Search the material for "picture" and show all lines that contain it.

§ **Provided records**:
::::::::

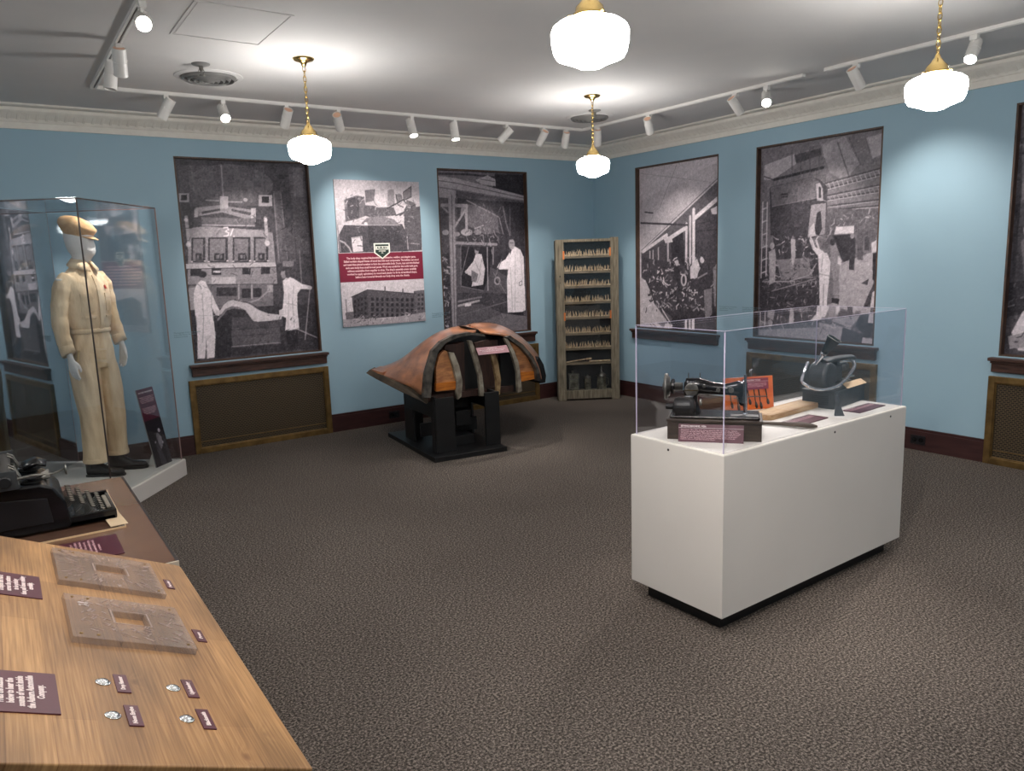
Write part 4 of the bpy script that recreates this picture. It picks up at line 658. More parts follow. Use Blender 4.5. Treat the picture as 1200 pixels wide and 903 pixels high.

::::::::

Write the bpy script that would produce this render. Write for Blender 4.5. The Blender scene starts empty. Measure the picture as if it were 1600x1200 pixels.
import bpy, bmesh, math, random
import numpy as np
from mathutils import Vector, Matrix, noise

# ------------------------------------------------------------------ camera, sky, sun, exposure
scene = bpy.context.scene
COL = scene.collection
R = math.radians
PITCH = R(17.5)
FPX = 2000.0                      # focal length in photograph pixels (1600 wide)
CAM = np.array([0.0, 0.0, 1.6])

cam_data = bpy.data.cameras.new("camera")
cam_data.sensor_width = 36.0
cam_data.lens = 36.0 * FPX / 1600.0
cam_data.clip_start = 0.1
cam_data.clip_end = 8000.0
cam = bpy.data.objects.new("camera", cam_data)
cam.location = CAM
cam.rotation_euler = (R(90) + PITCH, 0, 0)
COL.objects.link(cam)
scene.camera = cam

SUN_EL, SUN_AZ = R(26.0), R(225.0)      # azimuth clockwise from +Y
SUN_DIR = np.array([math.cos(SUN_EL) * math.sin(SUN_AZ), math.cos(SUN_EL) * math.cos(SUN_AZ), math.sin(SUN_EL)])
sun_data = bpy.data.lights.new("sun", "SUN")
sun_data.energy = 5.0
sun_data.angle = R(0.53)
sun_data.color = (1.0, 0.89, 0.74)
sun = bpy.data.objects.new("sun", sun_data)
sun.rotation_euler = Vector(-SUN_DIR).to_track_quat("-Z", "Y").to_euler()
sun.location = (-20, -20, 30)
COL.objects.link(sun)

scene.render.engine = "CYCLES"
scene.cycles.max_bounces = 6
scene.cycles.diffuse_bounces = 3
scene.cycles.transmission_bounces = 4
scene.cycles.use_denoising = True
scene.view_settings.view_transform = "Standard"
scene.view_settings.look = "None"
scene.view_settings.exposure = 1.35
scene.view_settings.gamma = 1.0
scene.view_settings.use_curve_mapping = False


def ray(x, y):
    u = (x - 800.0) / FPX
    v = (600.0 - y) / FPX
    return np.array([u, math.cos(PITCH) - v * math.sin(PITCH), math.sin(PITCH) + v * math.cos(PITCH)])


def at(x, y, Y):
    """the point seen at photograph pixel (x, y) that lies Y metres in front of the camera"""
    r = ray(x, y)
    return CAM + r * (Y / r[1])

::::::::

§ **Exercise output**:
Write part 4 of the bpy script that recreates this picture. It picks up at line 658. More parts follow. Use Blender 4.5. Treat the picture as 1200 pixels wide and 903 pixels high.
Write the bpy script that would produce this render. Write for Blender 4.5. The Blender scene starts empty. Measure the picture as if it were 1600x1200 pixels.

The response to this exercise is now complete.